**** Available records
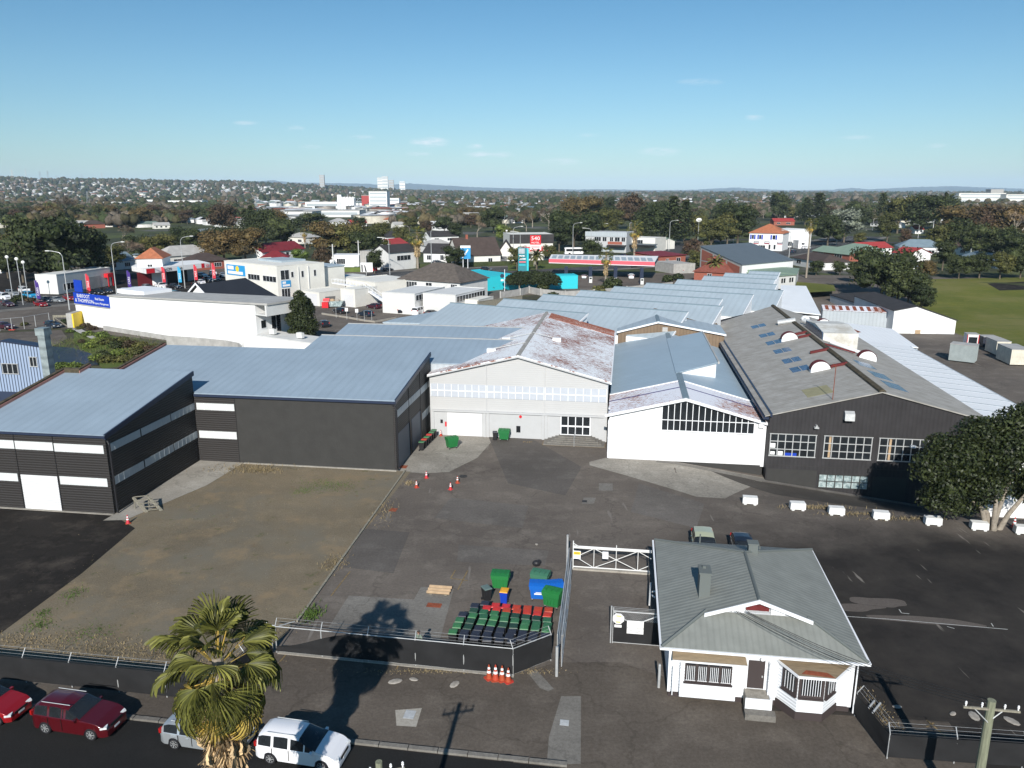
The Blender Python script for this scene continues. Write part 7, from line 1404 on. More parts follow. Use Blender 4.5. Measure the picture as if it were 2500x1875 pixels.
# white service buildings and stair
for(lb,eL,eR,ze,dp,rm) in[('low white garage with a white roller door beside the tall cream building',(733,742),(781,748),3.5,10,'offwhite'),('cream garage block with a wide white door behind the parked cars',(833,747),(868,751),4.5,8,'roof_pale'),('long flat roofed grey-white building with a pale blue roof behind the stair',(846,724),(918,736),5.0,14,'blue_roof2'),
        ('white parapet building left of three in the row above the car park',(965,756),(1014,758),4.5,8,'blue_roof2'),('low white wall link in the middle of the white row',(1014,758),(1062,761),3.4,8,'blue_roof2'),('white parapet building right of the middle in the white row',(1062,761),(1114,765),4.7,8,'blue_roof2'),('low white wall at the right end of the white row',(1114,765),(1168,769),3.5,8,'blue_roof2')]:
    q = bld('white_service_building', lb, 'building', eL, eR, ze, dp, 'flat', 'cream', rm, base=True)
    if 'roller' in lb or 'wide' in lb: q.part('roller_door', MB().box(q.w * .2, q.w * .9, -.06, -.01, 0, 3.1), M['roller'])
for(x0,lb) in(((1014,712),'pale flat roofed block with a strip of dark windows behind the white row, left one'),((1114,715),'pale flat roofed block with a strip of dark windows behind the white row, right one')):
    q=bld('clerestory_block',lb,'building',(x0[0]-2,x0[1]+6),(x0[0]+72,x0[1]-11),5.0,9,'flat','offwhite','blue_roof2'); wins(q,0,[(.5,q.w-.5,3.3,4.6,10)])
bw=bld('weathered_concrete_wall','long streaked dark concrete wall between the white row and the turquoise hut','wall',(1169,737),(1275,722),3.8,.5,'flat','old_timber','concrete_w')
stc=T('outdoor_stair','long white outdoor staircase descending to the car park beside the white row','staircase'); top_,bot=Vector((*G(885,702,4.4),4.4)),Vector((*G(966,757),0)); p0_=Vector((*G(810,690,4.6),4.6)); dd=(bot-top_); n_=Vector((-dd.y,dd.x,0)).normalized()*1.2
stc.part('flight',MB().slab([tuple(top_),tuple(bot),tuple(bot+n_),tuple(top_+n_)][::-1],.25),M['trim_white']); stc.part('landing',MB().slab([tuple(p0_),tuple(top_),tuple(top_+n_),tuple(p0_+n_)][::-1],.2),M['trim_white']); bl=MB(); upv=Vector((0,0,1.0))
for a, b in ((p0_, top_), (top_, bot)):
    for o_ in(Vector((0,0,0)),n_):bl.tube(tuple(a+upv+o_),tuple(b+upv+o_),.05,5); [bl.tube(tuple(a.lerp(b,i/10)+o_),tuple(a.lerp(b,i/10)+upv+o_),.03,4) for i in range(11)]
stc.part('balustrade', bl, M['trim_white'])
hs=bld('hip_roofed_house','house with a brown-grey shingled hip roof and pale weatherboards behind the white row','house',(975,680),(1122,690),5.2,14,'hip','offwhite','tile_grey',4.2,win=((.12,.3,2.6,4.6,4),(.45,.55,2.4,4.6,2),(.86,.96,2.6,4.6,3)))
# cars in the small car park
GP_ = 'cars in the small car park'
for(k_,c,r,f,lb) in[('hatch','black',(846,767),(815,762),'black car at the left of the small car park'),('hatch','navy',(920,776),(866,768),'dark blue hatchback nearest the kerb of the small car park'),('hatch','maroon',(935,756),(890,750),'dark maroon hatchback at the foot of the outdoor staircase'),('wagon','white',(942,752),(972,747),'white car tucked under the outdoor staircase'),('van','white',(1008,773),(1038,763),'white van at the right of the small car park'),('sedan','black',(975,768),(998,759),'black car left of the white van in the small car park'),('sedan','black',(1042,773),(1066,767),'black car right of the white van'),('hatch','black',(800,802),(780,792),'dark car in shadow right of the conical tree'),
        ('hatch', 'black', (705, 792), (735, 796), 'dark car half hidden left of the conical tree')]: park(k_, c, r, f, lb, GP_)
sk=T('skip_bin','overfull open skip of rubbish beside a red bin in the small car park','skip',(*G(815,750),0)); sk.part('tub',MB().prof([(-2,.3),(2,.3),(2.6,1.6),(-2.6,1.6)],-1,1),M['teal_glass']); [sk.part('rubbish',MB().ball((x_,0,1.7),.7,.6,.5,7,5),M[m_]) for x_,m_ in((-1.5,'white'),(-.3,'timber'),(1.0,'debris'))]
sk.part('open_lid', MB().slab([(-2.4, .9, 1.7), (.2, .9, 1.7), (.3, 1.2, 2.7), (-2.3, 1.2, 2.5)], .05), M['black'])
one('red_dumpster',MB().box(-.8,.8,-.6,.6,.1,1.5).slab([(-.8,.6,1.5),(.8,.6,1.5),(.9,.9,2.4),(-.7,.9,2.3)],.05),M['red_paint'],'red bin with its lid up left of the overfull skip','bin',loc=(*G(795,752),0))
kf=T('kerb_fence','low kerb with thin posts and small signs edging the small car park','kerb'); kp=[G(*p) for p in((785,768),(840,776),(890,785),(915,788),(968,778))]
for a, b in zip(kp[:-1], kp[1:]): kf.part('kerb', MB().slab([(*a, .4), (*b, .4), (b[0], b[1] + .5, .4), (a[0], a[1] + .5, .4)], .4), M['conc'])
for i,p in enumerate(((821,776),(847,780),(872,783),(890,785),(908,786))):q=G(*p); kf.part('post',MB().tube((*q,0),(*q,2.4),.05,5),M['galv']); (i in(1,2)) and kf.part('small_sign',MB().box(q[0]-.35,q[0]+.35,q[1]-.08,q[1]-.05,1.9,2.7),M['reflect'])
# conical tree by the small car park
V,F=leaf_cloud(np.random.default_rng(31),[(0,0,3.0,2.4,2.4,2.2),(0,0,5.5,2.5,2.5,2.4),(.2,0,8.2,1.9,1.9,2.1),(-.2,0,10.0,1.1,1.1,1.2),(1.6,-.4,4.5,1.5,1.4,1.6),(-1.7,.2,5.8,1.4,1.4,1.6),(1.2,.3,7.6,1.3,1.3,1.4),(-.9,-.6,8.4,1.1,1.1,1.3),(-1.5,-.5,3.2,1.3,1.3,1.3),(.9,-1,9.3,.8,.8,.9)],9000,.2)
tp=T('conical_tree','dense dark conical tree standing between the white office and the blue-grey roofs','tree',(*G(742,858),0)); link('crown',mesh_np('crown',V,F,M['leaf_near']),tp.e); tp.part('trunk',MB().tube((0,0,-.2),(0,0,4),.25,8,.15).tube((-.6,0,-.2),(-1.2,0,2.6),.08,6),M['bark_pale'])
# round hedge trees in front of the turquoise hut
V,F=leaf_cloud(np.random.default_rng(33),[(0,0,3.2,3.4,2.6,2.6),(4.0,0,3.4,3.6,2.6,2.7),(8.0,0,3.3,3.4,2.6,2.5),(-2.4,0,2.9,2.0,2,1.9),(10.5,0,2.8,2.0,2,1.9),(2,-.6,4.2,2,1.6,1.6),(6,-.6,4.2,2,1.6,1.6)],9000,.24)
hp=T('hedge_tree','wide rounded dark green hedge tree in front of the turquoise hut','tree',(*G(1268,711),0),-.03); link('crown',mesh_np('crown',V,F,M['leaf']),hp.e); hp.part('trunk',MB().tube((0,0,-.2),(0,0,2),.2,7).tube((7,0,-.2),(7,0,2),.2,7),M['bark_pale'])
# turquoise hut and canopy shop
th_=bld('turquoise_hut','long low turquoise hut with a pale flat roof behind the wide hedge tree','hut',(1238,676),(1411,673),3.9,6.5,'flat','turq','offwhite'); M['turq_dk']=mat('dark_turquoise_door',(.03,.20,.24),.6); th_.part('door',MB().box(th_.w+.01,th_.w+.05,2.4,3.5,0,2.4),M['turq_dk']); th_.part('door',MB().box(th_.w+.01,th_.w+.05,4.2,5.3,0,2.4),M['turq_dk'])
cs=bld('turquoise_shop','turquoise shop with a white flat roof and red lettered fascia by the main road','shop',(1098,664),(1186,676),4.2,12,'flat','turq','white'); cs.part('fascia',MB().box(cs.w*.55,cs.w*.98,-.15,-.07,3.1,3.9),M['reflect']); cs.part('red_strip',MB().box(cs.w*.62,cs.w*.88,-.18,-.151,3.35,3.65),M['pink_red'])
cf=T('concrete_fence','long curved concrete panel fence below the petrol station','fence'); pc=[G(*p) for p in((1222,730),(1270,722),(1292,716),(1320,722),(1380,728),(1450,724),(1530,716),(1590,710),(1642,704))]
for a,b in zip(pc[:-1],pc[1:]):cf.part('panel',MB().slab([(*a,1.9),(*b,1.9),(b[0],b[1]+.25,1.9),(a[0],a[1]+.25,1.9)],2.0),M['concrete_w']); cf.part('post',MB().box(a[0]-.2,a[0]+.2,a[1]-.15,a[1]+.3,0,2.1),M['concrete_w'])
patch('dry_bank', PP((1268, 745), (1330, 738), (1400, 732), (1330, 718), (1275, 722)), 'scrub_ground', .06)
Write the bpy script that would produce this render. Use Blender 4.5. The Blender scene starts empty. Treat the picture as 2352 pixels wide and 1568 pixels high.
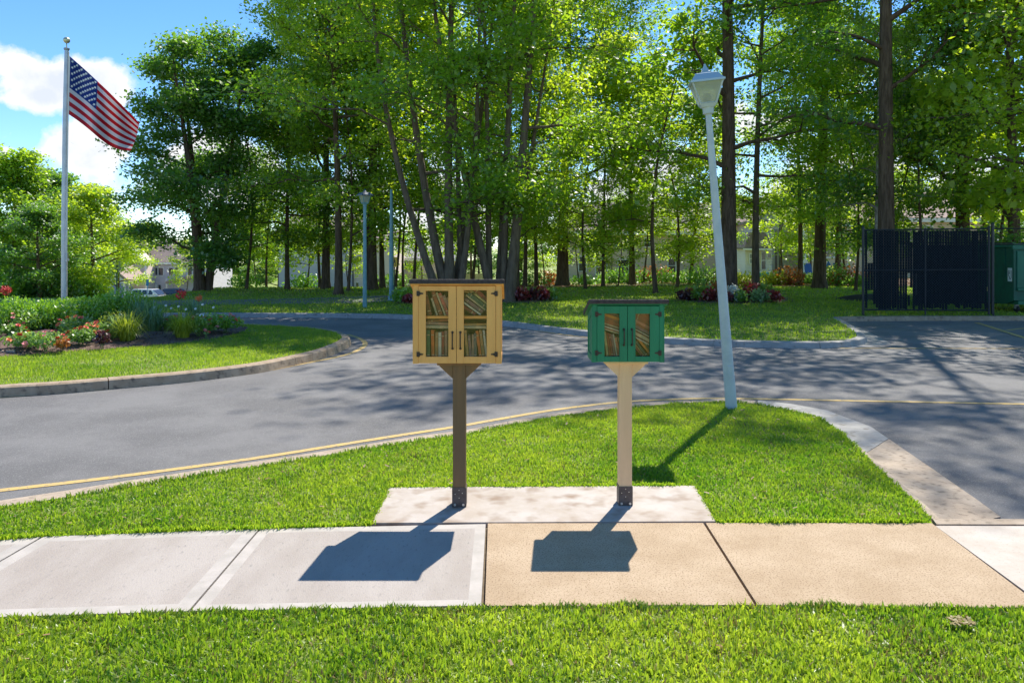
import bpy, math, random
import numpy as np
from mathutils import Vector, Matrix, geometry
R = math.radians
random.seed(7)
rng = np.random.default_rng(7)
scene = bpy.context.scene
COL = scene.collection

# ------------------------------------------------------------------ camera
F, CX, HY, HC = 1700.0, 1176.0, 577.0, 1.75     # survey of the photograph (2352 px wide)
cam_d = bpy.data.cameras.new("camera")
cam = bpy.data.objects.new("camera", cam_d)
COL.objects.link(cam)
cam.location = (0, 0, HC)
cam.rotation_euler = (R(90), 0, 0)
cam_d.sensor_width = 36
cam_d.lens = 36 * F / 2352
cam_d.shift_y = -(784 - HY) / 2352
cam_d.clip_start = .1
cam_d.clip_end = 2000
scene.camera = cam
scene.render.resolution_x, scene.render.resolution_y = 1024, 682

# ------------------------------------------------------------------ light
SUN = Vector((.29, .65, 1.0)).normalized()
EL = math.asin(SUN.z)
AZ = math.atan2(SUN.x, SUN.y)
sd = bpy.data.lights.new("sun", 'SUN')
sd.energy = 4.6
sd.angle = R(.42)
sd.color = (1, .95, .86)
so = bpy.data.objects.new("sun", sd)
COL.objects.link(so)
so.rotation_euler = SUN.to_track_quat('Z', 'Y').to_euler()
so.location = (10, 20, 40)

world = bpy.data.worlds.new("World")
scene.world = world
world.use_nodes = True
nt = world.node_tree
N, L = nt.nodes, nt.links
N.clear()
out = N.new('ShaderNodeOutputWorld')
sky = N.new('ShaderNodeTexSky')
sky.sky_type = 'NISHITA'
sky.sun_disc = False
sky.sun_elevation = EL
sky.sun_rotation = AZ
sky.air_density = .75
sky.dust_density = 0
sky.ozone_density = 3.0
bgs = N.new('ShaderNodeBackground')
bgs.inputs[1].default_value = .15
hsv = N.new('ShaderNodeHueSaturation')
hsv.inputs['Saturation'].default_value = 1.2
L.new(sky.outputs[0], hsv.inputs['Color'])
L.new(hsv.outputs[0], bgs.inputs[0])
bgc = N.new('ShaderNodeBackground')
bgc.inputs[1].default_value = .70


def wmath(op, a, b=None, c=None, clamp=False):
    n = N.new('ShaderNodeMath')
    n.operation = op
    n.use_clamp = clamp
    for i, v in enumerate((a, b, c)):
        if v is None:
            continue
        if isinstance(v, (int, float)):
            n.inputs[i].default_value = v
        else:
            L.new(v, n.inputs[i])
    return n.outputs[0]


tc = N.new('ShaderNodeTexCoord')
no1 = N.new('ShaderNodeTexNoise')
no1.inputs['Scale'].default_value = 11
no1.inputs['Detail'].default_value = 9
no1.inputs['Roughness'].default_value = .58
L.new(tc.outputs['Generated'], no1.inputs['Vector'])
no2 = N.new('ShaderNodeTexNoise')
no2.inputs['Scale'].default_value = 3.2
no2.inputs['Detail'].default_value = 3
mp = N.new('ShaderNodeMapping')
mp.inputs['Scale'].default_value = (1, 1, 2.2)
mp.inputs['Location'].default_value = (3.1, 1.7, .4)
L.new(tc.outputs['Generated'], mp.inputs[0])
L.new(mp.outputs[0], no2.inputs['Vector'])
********
* Goal
In the listing above, find the line with "Write the bpy" and the line with "so.location = (10, 20, 40)". Set down exactly those lines and everything between them, skipping pictures.

* Answer
Write the bpy script that would produce this render. Use Blender 4.5. The Blender scene starts empty. Treat the picture as 2352 pixels wide and 1568 pixels high.
import bpy, math, random
import numpy as np
from mathutils import Vector, Matrix, geometry
R = math.radians
random.seed(7)
rng = np.random.default_rng(7)
scene = bpy.context.scene
COL = scene.collection

# ------------------------------------------------------------------ camera
F, CX, HY, HC = 1700.0, 1176.0, 577.0, 1.75     # survey of the photograph (2352 px wide)
cam_d = bpy.data.cameras.new("camera")
cam = bpy.data.objects.new("camera", cam_d)
COL.objects.link(cam)
cam.location = (0, 0, HC)
cam.rotation_euler = (R(90), 0, 0)
cam_d.sensor_width = 36
cam_d.lens = 36 * F / 2352
cam_d.shift_y = -(784 - HY) / 2352
cam_d.clip_start = .1
cam_d.clip_end = 2000
scene.camera = cam
scene.render.resolution_x, scene.render.resolution_y = 1024, 682

# ------------------------------------------------------------------ light
SUN = Vector((.29, .65, 1.0)).normalized()
EL = math.asin(SUN.z)
AZ = math.atan2(SUN.x, SUN.y)
sd = bpy.data.lights.new("sun", 'SUN')
sd.energy = 4.6
sd.angle = R(.42)
sd.color = (1, .95, .86)
so = bpy.data.objects.new("sun", sd)
COL.objects.link(so)
so.rotation_euler = SUN.to_track_quat('Z', 'Y').to_euler()
so.location = (10, 20, 40)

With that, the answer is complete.